Short exercise: Present the data once more in exactly its original form.

Source data:
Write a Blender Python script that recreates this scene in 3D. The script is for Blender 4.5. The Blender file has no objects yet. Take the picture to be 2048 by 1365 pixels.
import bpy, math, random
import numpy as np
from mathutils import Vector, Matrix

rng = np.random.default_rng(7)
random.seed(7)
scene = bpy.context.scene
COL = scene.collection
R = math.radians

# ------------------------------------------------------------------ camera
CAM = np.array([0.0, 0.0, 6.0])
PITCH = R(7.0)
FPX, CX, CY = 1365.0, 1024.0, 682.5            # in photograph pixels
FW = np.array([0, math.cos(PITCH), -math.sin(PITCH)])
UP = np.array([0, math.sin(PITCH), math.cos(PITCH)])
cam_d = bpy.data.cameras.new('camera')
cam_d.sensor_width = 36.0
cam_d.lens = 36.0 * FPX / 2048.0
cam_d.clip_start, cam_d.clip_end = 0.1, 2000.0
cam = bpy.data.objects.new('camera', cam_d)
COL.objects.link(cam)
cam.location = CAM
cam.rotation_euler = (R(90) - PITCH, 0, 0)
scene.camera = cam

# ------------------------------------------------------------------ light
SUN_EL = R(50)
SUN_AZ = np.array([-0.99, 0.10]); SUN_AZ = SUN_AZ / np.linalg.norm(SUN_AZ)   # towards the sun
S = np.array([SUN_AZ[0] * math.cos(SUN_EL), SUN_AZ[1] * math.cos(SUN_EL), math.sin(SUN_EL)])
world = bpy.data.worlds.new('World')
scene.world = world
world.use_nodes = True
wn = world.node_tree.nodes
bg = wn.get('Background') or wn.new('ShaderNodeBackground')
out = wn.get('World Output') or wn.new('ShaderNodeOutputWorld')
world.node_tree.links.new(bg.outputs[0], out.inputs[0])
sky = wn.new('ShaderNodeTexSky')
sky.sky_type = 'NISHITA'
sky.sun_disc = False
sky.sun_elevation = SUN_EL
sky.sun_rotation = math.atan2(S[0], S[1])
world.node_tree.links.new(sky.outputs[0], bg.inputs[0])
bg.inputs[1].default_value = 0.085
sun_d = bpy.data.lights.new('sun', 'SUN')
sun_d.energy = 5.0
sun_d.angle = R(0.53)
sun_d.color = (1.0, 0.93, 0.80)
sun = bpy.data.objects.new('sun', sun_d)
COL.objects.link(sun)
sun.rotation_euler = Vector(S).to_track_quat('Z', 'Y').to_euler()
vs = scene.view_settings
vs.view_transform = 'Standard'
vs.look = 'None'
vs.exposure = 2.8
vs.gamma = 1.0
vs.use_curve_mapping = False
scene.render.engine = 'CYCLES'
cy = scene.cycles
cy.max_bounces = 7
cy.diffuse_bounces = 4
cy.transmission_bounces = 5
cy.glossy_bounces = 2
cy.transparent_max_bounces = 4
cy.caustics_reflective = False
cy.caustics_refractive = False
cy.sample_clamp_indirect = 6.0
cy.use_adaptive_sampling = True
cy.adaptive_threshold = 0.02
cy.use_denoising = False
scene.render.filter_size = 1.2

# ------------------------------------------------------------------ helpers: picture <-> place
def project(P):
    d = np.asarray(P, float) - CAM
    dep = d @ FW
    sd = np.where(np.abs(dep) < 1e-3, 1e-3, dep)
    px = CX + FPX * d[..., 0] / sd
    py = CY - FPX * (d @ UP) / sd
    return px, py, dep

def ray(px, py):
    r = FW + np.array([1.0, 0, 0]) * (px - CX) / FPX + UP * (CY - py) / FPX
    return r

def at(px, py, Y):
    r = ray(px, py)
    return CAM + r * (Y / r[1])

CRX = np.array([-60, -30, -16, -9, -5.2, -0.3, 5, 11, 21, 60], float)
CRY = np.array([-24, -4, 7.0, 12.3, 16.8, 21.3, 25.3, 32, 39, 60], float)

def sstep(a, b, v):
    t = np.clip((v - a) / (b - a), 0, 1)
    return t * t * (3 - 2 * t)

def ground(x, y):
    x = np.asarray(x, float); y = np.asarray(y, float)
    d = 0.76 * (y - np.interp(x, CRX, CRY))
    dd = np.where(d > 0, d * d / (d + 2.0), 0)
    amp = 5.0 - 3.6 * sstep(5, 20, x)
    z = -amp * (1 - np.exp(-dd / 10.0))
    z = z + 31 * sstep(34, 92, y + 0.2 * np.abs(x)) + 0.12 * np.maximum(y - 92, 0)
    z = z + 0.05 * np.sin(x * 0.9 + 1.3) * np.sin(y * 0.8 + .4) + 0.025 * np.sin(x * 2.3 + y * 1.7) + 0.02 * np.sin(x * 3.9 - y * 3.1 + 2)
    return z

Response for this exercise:
Write a Blender Python script that recreates this scene in 3D. The script is for Blender 4.5. The Blender file has no objects yet. Take the picture to be 2048 by 1365 pixels.
import bpy, math, random
import numpy as np
from mathutils import Vector, Matrix

rng = np.random.default_rng(7)
random.seed(7)
scene = bpy.context.scene
COL = scene.collection
R = math.radians

# ------------------------------------------------------------------ camera
CAM = np.array([0.0, 0.0, 6.0])
PITCH = R(7.0)
FPX, CX, CY = 1365.0, 1024.0, 682.5            # in photograph pixels
FW = np.array([0, math.cos(PITCH), -math.sin(PITCH)])
UP = np.array([0, math.sin(PITCH), math.cos(PITCH)])
cam_d = bpy.data.cameras.new('camera')
cam_d.sensor_width = 36.0
cam_d.lens = 36.0 * FPX / 2048.0
cam_d.clip_start, cam_d.clip_end = 0.1, 2000.0
cam = bpy.data.objects.new('camera', cam_d)
COL.objects.link(cam)
cam.location = CAM
cam.rotation_euler = (R(90) - PITCH, 0, 0)
scene.camera = cam

# ------------------------------------------------------------------ light
SUN_EL = R(50)
SUN_AZ = np.array([-0.99, 0.10]); SUN_AZ = SUN_AZ / np.linalg.norm(SUN_AZ)   # towards the sun
S = np.array([SUN_AZ[0] * math.cos(SUN_EL), SUN_AZ[1] * math.cos(SUN_EL), math.sin(SUN_EL)])
world = bpy.data.worlds.new('World')
scene.world = world
world.use_nodes = True
wn = world.node_tree.nodes
bg = wn.get('Background') or wn.new('ShaderNodeBackground')
out = wn.get('World Output') or wn.new('ShaderNodeOutputWorld')
world.node_tree.links.new(bg.outputs[0], out.inputs[0])
sky = wn.new('ShaderNodeTexSky')
sky.sky_type = 'NISHITA'
sky.sun_disc = False
sky.sun_elevation = SUN_EL
sky.sun_rotation = math.atan2(S[0], S[1])
world.node_tree.links.new(sky.outputs[0], bg.inputs[0])
bg.inputs[1].default_value = 0.085
sun_d = bpy.data.lights.new('sun', 'SUN')
sun_d.energy = 5.0
sun_d.angle = R(0.53)
sun_d.color = (1.0, 0.93, 0.80)
sun = bpy.data.objects.new('sun', sun_d)
COL.objects.link(sun)
sun.rotation_euler = Vector(S).to_track_quat('Z', 'Y').to_euler()
vs = scene.view_settings
vs.view_transform = 'Standard'
vs.look = 'None'
vs.exposure = 2.8
vs.gamma = 1.0
vs.use_curve_mapping = False
scene.render.engine = 'CYCLES'
cy = scene.cycles
cy.max_bounces = 7
cy.diffuse_bounces = 4
cy.transmission_bounces = 5
cy.glossy_bounces = 2
cy.transparent_max_bounces = 4
cy.caustics_reflective = False
cy.caustics_refractive = False
cy.sample_clamp_indirect = 6.0
cy.use_adaptive_sampling = True
cy.adaptive_threshold = 0.02
cy.use_denoising = False
scene.render.filter_size = 1.2

# ------------------------------------------------------------------ helpers: picture <-> place
def project(P):
    d = np.asarray(P, float) - CAM
    dep = d @ FW
    sd = np.where(np.abs(dep) < 1e-3, 1e-3, dep)
    px = CX + FPX * d[..., 0] / sd
    py = CY - FPX * (d @ UP) / sd
    return px, py, dep

def ray(px, py):
    r = FW + np.array([1.0, 0, 0]) * (px - CX) / FPX + UP * (CY - py) / FPX
    return r

def at(px, py, Y):
    r = ray(px, py)
    return CAM + r * (Y / r[1])

CRX = np.array([-60, -30, -16, -9, -5.2, -0.3, 5, 11, 21, 60], float)
CRY = np.array([-24, -4, 7.0, 12.3, 16.8, 21.3, 25.3, 32, 39, 60], float)

def sstep(a, b, v):
    t = np.clip((v - a) / (b - a), 0, 1)
    return t * t * (3 - 2 * t)

def ground(x, y):
    x = np.asarray(x, float); y = np.asarray(y, float)
    d = 0.76 * (y - np.interp(x, CRX, CRY))
    dd = np.where(d > 0, d * d / (d + 2.0), 0)
    amp = 5.0 - 3.6 * sstep(5, 20, x)
    z = -amp * (1 - np.exp(-dd / 10.0))
    z = z + 31 * sstep(34, 92, y + 0.2 * np.abs(x)) + 0.12 * np.maximum(y - 92, 0)
    z = z + 0.05 * np.sin(x * 0.9 + 1.3) * np.sin(y * 0.8 + .4) + 0.025 * np.sin(x * 2.3 + y * 1.7) + 0.02 * np.sin(x * 3.9 - y * 3.1 + 2)
    return z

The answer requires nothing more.